▶ _SUPPLIED DATA_
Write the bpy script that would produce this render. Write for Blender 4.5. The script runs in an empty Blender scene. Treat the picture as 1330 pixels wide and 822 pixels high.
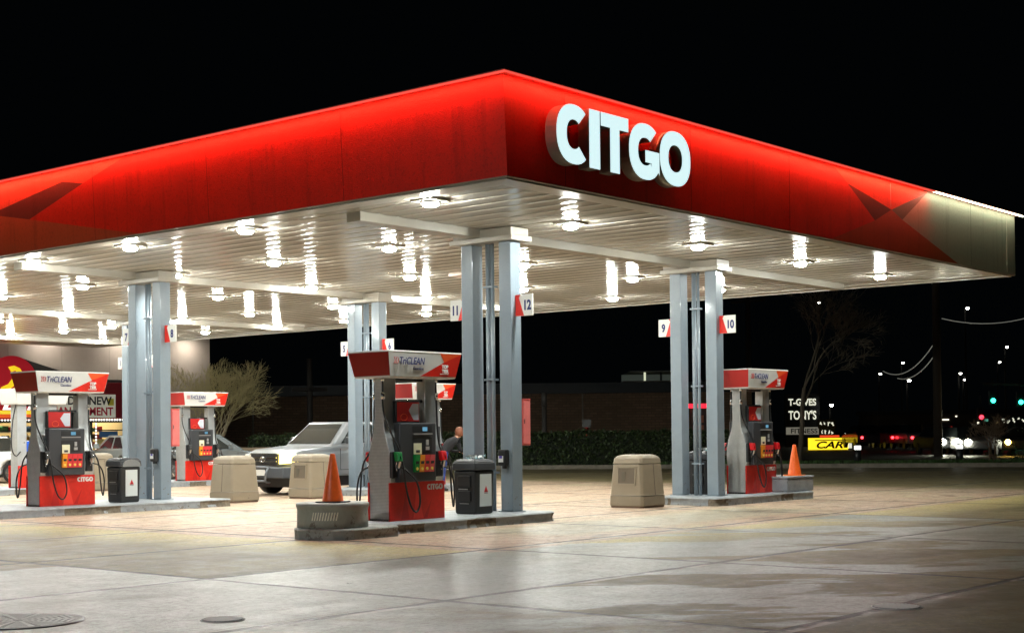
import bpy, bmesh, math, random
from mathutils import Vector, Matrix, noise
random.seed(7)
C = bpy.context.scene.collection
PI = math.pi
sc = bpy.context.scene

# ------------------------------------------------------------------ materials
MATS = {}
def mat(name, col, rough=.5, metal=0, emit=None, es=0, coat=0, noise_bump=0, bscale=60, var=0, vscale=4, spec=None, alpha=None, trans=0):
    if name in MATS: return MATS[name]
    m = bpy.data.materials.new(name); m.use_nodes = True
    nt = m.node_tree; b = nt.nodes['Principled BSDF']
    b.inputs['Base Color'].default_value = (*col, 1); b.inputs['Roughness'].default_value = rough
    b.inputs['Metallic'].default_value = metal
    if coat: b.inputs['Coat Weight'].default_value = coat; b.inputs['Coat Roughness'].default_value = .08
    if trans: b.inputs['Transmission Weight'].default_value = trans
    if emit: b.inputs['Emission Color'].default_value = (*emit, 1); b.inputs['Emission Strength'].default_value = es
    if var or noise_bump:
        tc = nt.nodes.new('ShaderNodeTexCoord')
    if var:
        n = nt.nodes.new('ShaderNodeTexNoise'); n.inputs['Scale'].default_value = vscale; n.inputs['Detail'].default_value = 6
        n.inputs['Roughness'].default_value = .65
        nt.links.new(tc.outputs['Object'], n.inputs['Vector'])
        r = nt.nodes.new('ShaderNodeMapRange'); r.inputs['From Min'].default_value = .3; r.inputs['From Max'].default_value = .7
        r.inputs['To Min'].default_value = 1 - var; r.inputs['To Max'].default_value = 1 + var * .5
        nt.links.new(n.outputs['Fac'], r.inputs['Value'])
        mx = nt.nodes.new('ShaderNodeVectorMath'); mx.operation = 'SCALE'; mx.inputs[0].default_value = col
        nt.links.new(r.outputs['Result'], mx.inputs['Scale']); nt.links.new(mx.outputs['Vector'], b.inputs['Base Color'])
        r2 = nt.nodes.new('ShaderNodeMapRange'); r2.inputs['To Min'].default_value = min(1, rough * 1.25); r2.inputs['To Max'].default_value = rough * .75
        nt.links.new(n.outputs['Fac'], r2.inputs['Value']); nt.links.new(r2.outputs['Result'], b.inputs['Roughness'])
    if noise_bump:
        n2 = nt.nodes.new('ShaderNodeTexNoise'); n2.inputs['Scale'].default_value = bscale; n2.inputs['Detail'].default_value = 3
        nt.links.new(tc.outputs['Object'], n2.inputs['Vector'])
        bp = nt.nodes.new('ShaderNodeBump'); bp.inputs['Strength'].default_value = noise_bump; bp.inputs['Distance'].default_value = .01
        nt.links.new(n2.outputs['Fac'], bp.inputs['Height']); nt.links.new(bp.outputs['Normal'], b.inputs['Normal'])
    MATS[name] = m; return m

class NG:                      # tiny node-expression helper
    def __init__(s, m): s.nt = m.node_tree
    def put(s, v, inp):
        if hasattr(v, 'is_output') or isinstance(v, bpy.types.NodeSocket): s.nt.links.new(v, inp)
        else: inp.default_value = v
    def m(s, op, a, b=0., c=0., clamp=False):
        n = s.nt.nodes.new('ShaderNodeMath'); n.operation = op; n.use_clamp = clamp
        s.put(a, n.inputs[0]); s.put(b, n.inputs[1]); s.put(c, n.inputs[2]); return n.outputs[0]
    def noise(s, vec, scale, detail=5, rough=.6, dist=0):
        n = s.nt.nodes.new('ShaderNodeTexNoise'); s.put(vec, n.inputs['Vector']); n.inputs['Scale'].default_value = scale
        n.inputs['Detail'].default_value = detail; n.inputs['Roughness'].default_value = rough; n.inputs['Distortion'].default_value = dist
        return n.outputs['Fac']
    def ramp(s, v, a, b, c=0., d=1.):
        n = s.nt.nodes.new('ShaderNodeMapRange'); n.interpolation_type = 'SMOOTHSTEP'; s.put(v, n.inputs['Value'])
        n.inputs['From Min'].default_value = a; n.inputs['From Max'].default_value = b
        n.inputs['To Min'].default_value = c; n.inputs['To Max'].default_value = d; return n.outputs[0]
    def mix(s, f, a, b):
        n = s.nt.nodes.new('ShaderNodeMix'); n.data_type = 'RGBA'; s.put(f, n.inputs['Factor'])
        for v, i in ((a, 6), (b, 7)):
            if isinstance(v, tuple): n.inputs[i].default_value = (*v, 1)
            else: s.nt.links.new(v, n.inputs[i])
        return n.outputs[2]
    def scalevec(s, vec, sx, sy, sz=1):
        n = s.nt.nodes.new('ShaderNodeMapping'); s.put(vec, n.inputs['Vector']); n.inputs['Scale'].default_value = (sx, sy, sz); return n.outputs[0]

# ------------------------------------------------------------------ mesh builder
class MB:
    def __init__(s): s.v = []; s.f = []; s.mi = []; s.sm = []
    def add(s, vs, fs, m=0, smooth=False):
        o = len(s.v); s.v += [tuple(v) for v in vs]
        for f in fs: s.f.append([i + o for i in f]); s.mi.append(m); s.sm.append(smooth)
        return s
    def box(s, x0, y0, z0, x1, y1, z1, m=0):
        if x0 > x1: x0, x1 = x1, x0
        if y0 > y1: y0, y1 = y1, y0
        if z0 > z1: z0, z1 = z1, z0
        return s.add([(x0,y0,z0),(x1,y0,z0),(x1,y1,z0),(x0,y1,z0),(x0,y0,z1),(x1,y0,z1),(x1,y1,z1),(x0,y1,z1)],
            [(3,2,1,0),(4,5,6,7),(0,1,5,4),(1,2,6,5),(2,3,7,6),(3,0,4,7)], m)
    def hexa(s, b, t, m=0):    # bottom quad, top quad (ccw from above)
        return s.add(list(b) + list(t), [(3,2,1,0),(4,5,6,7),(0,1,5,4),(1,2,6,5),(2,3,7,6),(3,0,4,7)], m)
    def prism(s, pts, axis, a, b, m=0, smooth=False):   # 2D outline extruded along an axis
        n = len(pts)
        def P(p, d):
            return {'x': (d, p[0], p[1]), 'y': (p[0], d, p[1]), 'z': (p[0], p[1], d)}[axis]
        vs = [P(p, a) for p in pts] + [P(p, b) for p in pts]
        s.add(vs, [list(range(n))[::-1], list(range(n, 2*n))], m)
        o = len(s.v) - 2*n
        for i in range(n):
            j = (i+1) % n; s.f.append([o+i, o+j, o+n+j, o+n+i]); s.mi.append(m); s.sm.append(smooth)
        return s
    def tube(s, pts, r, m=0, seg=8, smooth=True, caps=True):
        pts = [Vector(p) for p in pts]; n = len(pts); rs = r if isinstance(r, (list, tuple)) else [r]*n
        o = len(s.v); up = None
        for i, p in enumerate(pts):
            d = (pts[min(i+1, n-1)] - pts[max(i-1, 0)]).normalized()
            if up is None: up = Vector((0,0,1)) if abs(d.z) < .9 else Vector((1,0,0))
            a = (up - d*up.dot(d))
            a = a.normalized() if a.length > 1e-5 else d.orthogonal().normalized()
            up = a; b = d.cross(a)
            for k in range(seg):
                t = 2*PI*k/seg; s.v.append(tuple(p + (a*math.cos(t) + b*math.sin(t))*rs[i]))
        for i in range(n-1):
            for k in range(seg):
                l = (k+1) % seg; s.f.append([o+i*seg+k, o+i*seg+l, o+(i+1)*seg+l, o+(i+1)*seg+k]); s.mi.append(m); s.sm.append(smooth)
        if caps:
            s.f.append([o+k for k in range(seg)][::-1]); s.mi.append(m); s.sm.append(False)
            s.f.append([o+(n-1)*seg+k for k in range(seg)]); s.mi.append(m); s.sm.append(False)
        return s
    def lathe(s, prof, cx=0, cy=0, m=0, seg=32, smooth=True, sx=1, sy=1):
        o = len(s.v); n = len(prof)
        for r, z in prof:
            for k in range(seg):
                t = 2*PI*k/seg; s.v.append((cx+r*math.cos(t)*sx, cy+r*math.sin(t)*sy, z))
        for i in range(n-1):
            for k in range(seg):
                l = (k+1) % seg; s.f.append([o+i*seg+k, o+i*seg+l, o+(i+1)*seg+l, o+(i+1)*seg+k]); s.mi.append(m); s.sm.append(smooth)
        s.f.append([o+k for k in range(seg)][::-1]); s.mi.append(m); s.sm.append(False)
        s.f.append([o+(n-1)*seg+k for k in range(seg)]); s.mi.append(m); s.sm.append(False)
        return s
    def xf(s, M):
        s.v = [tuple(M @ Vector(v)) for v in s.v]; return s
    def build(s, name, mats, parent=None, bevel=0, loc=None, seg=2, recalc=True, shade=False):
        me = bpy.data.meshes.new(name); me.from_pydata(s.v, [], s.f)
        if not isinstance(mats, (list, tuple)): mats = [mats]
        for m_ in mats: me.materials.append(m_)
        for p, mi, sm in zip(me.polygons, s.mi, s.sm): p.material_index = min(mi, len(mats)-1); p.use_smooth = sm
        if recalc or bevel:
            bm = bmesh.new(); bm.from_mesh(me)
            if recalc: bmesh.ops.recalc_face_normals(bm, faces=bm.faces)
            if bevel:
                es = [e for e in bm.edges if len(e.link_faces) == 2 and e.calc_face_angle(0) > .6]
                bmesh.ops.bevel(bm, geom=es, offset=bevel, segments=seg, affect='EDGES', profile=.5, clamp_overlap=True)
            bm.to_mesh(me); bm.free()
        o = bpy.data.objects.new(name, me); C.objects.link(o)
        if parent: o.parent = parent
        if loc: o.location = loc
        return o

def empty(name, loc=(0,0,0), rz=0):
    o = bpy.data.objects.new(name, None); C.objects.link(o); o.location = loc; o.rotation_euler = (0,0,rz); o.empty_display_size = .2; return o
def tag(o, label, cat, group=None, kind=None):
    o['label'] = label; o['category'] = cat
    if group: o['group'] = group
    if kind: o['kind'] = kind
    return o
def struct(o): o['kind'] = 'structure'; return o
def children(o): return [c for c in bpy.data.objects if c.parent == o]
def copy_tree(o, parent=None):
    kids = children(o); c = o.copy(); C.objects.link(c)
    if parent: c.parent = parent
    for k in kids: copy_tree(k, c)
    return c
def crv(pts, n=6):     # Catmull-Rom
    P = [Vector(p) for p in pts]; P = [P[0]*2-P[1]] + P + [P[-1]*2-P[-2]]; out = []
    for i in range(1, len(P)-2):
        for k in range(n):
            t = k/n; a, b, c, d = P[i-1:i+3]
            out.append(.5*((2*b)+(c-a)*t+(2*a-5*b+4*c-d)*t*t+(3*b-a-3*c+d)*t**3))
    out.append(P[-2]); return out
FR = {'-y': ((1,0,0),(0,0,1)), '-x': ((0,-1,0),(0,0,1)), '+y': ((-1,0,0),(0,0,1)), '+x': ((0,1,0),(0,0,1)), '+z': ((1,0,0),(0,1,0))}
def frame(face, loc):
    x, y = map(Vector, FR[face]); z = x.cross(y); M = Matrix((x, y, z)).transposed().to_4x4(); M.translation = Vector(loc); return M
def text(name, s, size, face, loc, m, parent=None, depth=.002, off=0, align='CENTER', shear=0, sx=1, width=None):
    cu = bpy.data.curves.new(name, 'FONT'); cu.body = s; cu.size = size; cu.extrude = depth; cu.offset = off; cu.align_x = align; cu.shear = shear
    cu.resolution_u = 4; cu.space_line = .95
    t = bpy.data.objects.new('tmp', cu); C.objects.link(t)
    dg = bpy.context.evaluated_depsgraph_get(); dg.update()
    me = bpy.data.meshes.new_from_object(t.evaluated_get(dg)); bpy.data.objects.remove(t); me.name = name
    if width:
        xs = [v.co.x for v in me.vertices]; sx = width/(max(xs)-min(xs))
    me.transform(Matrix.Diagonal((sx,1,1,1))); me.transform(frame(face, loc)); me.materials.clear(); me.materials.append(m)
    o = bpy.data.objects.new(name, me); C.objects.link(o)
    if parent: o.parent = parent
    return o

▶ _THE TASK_
Leave out the pictures. Transcribe only the lines above, from the first through the one that contains "sc = bpy.context.scene".

▶ _WRITTEN REPLY_
Write the bpy script that would produce this render. Write for Blender 4.5. The script runs in an empty Blender scene. Treat the picture as 1330 pixels wide and 822 pixels high.
import bpy, bmesh, math, random
from mathutils import Vector, Matrix, noise
random.seed(7)
C = bpy.context.scene.collection
PI = math.pi
sc = bpy.context.scene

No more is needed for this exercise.